If we consider the implications of this initial finding, we can make a conceptual approximation. If we take Hubble’s earliest derived rate (which was significantly different from modern values but conceptually derived the same way) and use it to calculate an age, the result points toward a finite history for the universe. For instance, if one could somehow measure the $H_0$ value today to be roughly $70 \text{ km/s/Mpc}$ , then the inverse of that value ( $1/H_0$ ) gives an age scale of approximately $14$ billion years. This direct link from a spectral measurement (the shift) to a profound statement about cosmic age illustrates the power of Hubble's spectral observations.

# Stretching Space

The interpretation of this spectral redshift was debated, but the conclusion Hubble's observations strongly supported involved the nature of the expansion itself. Initially, the shift was interpreted purely through the classical Doppler effect, implying galaxies were flying away from a central point like shrapnel from an explosion. However, the cosmological interpretation, which is what Hubble’s data strongly suggested, is far stranger: the space between the galaxies is expanding.

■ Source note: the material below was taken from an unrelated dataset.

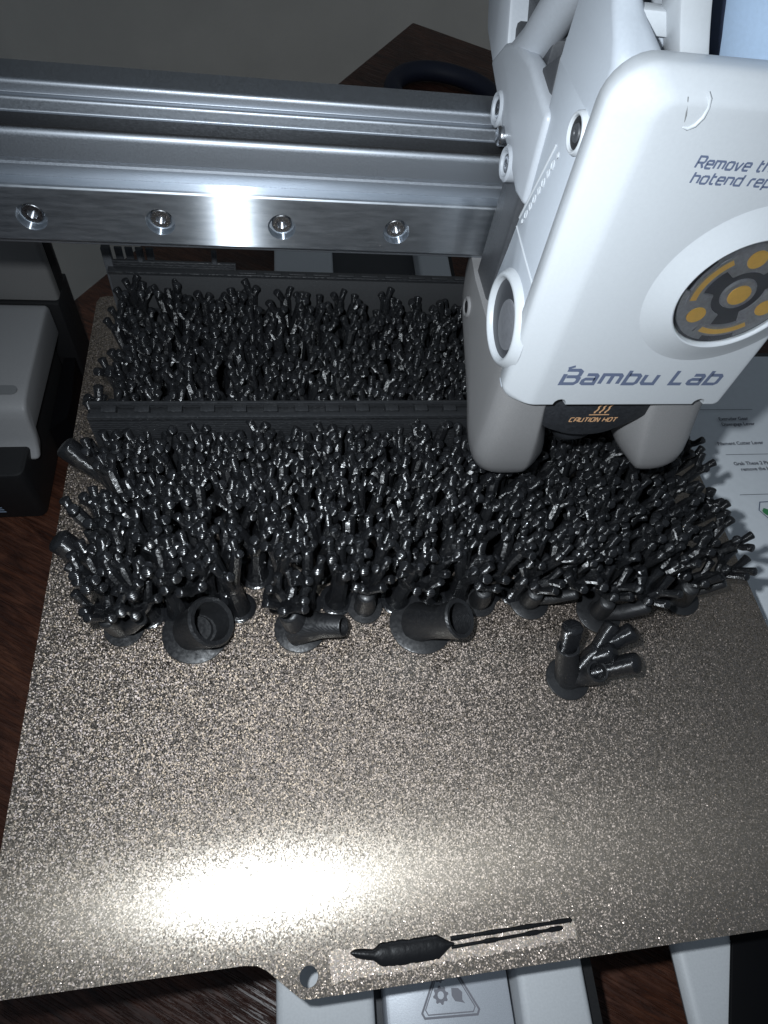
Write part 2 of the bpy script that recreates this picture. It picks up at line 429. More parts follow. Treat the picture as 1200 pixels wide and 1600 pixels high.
m = MB(); pts = []
for i in range(40):
    a = R(200 - 215 * i / 39); pts.append((168 + 31 * math.cos(a) + (8 if i > 24 else 0) * (i - 24) / 15, 452 + 31 * math.sin(a), TZ + 6.2))
pts = [(135, 380, TZ + 6.2), (134, 415, TZ + 6.2)] + pts + [(214, 420, TZ + 6.2), (226, 392, TZ + 6.2)]
tag(m.tube(pts, 6, 12).build('cable', M['navy'], origin=(168, 452, TZ)), 'thick dark blue cable looping on the desk behind the metal arm', 'cable')

# =================================================================== PAPER SHEET
PZ = -22.0
box = thing('storage_box', 'low grey box standing on the desk under the white instruction sheet', 'box', (262, 110, TZ))
m = MB(); m.prism(rrect(197, 332, 22, 184, 3, 4), 'z', TZ + .4, PZ - .6); m.build('carton', M['dgrey'], box, (262, 110, TZ), bevel=1.2)
m = MB(); m.prism(rrect(196.3, 332.7, 21.3, 184.7, 3, 4), 'z', PZ - 14, PZ - .25); m.build('lid', M['dgrey'], box, (262, 110, TZ), bevel=.4)
paper = thing('instruction_sheet', 'white paper instruction sheet lying at the right of the build plate', 'paper', (262, 110, PZ))
PO_ = (262, 110, PZ); m = MB(); g = []
for i in range(9):
    for j in range(9):
        x = 198 + i * 16; y = 25 + j * 19.6; g.append((x + .03 * (y - 130), y, PZ + .3 * math.sin(i * .9) * math.sin(j * .7) + .4))
m.add(g, [(i * 9 + j, (i + 1) * 9 + j, (i + 1) * 9 + j + 1, i * 9 + j + 1) for i in range(8) for j in range(8)])
m.build('sheet', M['paper'], paper, PO_)
def PP(ox, oy, ang=1.0):
    ca, sa = math.cos(R(ang)), math.sin(R(ang))
    return lambda a, b, l=0: (ox + a * ca - b * sa, oy + a * sa + b * ca, PZ + .95 + l)
for ln, x, y in (('Extruder Gear', 220.2, 147.6), ('Disengage Lever', 220.3, 145.0), ('Filament Cutter Lever', 214.8, 135.9), ('Grab These 2 Pins to', 217.4, 126.8), ('remove the hotend', 219.2, 124.3)):
    m = font_text(ln, 2.1, None, 0, .055); P = PP(x, y); m.v = [Vector(P(v.x, v.y)) for v in m.v]
    m.build('printed_line', M['paper_ink'], paper, PO_)
for y, x0, x1, wd in ((152.9, 214, 236.5, .22), (131.6, 216, 252, .2), (114.2, 214, 262, .2)):
    m = MB(); ribbon(m, [(x0, 0), (x1, 0)], wd, PP(0, y, 0)); m.build('rule_line', M['paper_ink'], paper, PO_)
m = MB(); P = PP(222.2, 107.8)
m.add([P(2.6 * math.cos(R(a)), 2.6 * math.sin(R(a)) * .9 - .3) for a in range(180, 361, 20)] + [P(1.5, .8), P(0, .1), P(-1.5, .8)], [tuple(range(13))])
m.build('green_mark', M['green'], paper, PO_)
m = MB(); ribbon(m, [(3.7 * math.cos(R(a)), 3.7 * math.sin(R(a))) for a in range(0, 360, 60)], .35, P, .03, True)
m.build('hexagon_mark', M['ink'], paper, PO_)

# =================================================================== PRINTER BASE
base = thing('desktop_printer', 'pale grey desktop printer body running under the build plate, with silver warning label', 'printer', (88, 0, TZ))
BO = (88, 0, TZ)
def beam(xf0, xf1, xb0, xb1, z0, z1, y0=-70, y1=330):
    m = MB()
    def X(f, b, y): return f + (b - f) * (y + 10) / 248
    m.loft([[(X(xf0, xb0, y), y, z0), (X(xf1, xb1, y), y, z0), (X(xf1, xb1, y), y, z1), (X(xf0, xb0, y), y, z1)] for y in (y0, y1)])
    return m
beam(51.6, 72.4, 57, 81, TZ + 1, -22).build('side_beam', M['beam'], base, BO, bevel=1.6, seg=3)
beam(104.6, 120.2, 117.4, 131, TZ + 1, -22).build('side_beam', M['beam'], base, BO, bevel=1.6, seg=3)
beam(72.6, 104.4, 81.2, 117.2, TZ + 1, -30).build('channel_floor', M['dgrey'], base, BO)
beam(120.5, 124.0, 131.2, 134, TZ + .5, -27).build('beam_shade_strip', M['black'], base, BO)  # black strip painting the shadowed side of the base beam
beam(74.6, 102.4, 77, 106, -29.8, -22.3, -70, 70).build('metal_cover', M['label'], base, BO, bevel=1.0)
LZ = -22.22
def PL(a, b, l=0): return (88.4 + a, -10.6 + b, LZ + l)
def rtri(sc):
    pts = [(-6.6 * sc, -4.1 * sc), (6.9 * sc, -4.9 * sc), (.2 * sc, 7.4 * sc)]; out = []
    for i in range(3):
        p = Vector(pts[i]); a = (Vector(pts[i - 1]) - p).normalized(); b = (Vector(pts[(i + 1) % 3]) - p).normalized()
        for t in (0, .5, 1): out.append(p + (a * (1 - t) + b * t) * 1.0)
    return out
m = MB(); ribbon(m, rtri(1.0), .42, PL, 0, True); ribbon(m, rtri(.88), .22, PL, .01, True)
def gear(cx, cy, r):
    lp = []
    for i in range(32): rr = r * (1.0 if (i // 2) % 2 == 0 else .78); a = 2 * math.pi * i / 32; lp.append((cx + rr * math.cos(a), cy + rr * math.sin(a)))
    hl = [(cx + r * .42 * math.cos(2 * math.pi * i / 12), cy + r * .42 * math.sin(2 * math.pi * i / 12)) for i in range(12)]
    vs, tr = flat(lp, [hl], lambda a, b: PL(a, b, .005)); m.add(vs, tr)
gear(-1.6, -.6, 1.7); gear(-1.4, 2.7, 1.2)
m.add([PL(*q, .005) for q in ((.9, .4), (2.4, .2), (3.2, -.6), (3.0, -1.9), (3.5, -2.6), (2.6, -2.3), (1.4, -2.0), (.8, -1.0))], [tuple(range(8))])
m.build('warning_triangle', M['ink2'], base, BO, label='grey warning triangle with gear and hand symbols')

# control screen, front right
scr = base; SO = BO
m = MB(); m.prism([(146, 6), (145.7, -10), (144.9, -24), (143.6, -44), (142.5, -80), (215, -80), (215, 6)], 'z', -32, -27)
bez = m.build('screen_frame', M['beam'], scr, SO, bevel=2.5, seg=3)
m = MB(); m.box(176, 206, -70, -10, TZ + .4, -32.2); m.build('screen_stand', M['black'], scr, SO, bevel=1)
m = MB(); m.prism([(162, 0), (160.2, -10), (153.2, -25), (149, -40), (148.5, -76), (211, -76), (211, 0)], 'z', -27.6, -26.2)
m.build('screen', M['screen'], bez, SO, bevel=.4)

# =================================================================== TOWER LEFT
tw = base; TO = BO
m = MB(); m.prism(rrect(-128, -20.8, 206, 211, 1.2, 3), 'z', -21, 210); m.build('column', M['column'], tw, TO)
m = MB(); m.box(-127, -20.7, 204.6, 221.8, TZ + .3, -21.4); m.build('column_foot', M['black'], tw, TO, bevel=.6)
m = MB(); m.prism([(-126, 211.2), (-20.9, 211.2), (-20.2, 215), (-22, 222), (-126, 222)], 'z', -20.9, 205); m.build('column_shade_side', M['black'], tw, TO)  # column's side face, its shade put in as black
un = base; UO = BO
m = MB(); m.prism(rrect(-95, -26.5, 139, 203, 3, 4), 'z', TZ + .4, -36); m.build('side_unit', M['black'], un, UO, bevel=1.0, label='black box with a rounded grey cap left of the plate')
m = MB()
prof = [(204.2, -35), (204.2, -22.2), (202.5, -20.2), (199, -19.6), (165, -19.8), (158.5, -20.4), (155.2, -22.3), (153.6, -26), (152.6, -33), (150.6, -37), (147.9, -39.5), (150.5, -41), (155.5, -38), (157, -33)]
m.prism(prof, 'x', -96, -24.0)
cap_o = m.build('cap', M['grey'], un, UO, bevel=1.6, seg=3)
m = MB(); m.prism(rrect(-60, -26.8, 159.8, 163.4, 1.75, 5), 'z', -19.9, -19.45); m.build('slot', M['slot'], cap_o, UO)
m = MB(); m.box(-70, -31, 152.6, 156.4, -38.6, -35); m.build('latch', M['beam'], cap_o, UO, bevel=.5)
m = MB()
for i in range(3): m.add([(-41.6 + .2 * i, 138.86, -54.2 - i * 1.3), (-39.4 + .3 * i, 138.86, -54.2 - i * 1.3), (-39.2 + .3 * i, 138.86, -54.8 - i * 1.3), (-41.6 + .2 * i, 138.86, -54.8 - i * 1.3)], [(0, 1, 2, 3)])
m.build('sticker_marks', M['bluew'], un, UO)  # sticker lettering, its small glints drawn as pale blue marks

m = MB(); m.prism([(-26.2, 168), (-21, 174), (-20.5, 182), (-22, 205), (-26.2, 205)], 'z', TZ + .4, -48); m.build('shade_wedge', M['screen'], un, UO)  # added black wedge imitating the deep shadow beside the unit

# =================================================================== HEATBED AND BUILD PLATE
hb = thing('heated_bed', 'black heated bed carriage directly under the textured build plate', 'printer bed', (92, 92, -6)); HO = (92, 92, -6)
m = MB(); m.prism(rrect(1.5, 182.5, 1.6, 183, 4), 'z', -5.2, -1.15); m.build('bed_slab', M['black'], hb, HO, bevel=.4)
m = MB(); m.box(70, 114, 20, 165, -18, -5.3); m.build('carriage', M['dgrey'], hb, HO, bevel=1)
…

This means that the light emitted by a distant galaxy is stretched while traveling across the expanding intervening space. The photons themselves are not gaining energy; rather, the distance they have to travel increases while they are in transit, causing their wavelength to elongate toward the red end of the spectrum. This is fundamentally different from a source moving through stationary space. The distinction matters greatly because if it were merely Doppler motion, the universe would still have a center point (where everything flew away from). Since the expansion is a stretching of space itself, every observer in any galaxy would see all other galaxies receding, without any unique central point.

# Cosmic Scale

Hubble’s observation about the spectrum allowed astronomers to transform the faint smudge in the eyepiece into a quantifiable distance marker. By measuring the redshift, one can accurately determine how far away an object is and, consequently, how far back in time one is looking. A large redshift means the light has been stretched significantly, implying a great distance and a longer travel time.

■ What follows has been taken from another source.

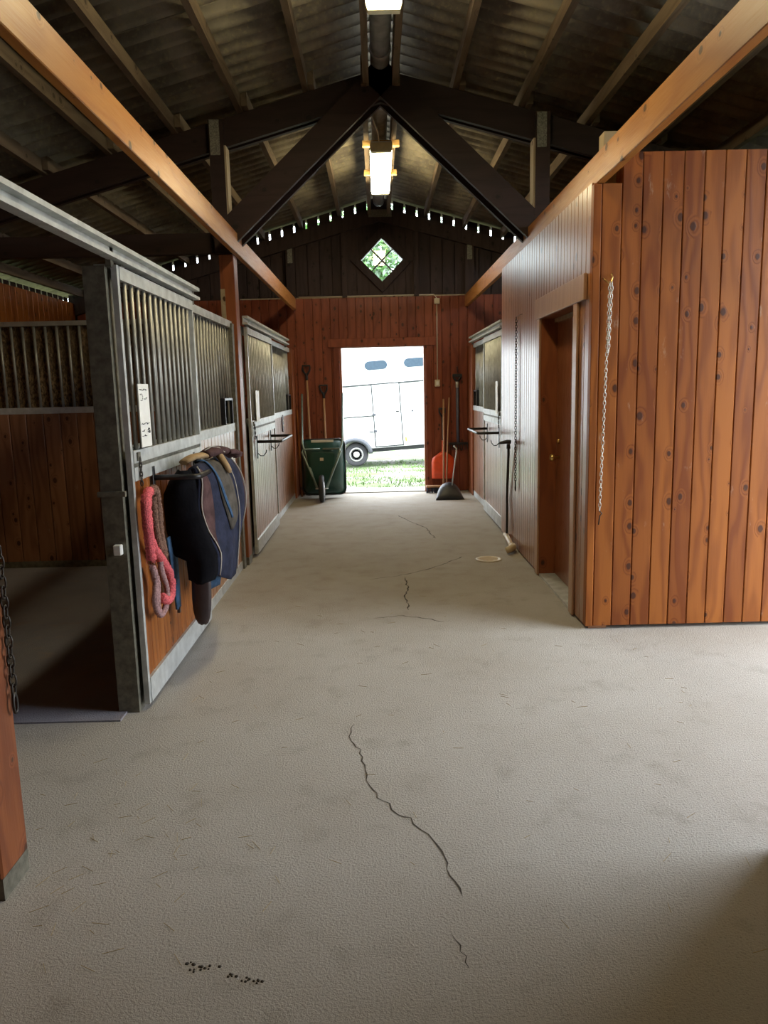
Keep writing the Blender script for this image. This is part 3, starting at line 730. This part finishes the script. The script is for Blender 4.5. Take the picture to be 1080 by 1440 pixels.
MB().tube([(1.36, 4.615, 2.165), (1.365, 4.595, 2.155), (1.385, 4.59, 2.135), (1.40, 4.59, 2.14), (1.408, 4.592, 2.17), (1.402, 4.60, 2.19)], .004, 6).build('hook', M_BRASS, cr)
MB().tube([(e.x, 4.592, e.z-.015), (e.x+.015, 4.592, e.z-.03), (e.x+.002, 4.592, e.z-.045), (e.x-.004, 4.592, e.z-.10)], .004, 6).build('snap', M_CHAIND, cr)
cs_ = thing('hanging_chain', 'dark chain with snap hook on the glossy aisle wall', 'chain', (1.28, 7.0, .53))
m = MB(); e = chain(m, (1.278, 6.99, 2.15), 62, w=.009, r=.003); m.build('links', M_CHAIND, cs_)
MB().tube([(1.296, 6.80, 2.17), (1.285, 6.82, 2.17), (1.278, 6.99, 2.165)], .003, 6).build('hook', M_CHAIND, cs_)
MB().tube([(e.x, e.y+.004*0+.024*cos(t)*(1 if sin(t) < 0 else .55), e.z-.06+.05*sin(t)) for t in [2*pi*k/12 for k in range(12)]], .005, 6, closed=True).build('snap_hook', M_CHAIND, cs_)
cl_ = thing('hanging_chain', 'dark chain hanging on the lower left post', 'chain', (-1.185, 2.29, .6))
m = MB(); e = chain(m, (-1.178, 2.283, 1.08), 15, pitch=.032, r=.0032, w=.011); m.build('links', M_CHAIND, cl_)
MB().tube([(-1.195, 2.283, 1.10), (-1.175, 2.283, 1.105)], .005, 6).build('eye', M_CHAIND, cl_)
MB().tube([(e.x, e.y+.012*cos(t), e.z-.045+.033*sin(t)) for t in [2*pi*k/12 for k in range(12)]], .005, 6, closed=True).build('snap_hook', M_CHAIND, cl_)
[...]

The initial findings spurred the development of more precise techniques to measure $H_0$ and refine our understanding of cosmic expansion history. Later telescopes and instruments, building upon Hubble’s foundation of spectroscopy, have pushed this science into the realm of dark energy—the mysterious force currently accelerating this expansion—by observing extremely distant galaxies whose redshifts are even more pronounced than what Hubble first found. Hubble noticed the spectral fingerprint of motion; modern astronomy seeks to understand the cause of the acceleration behind that motion.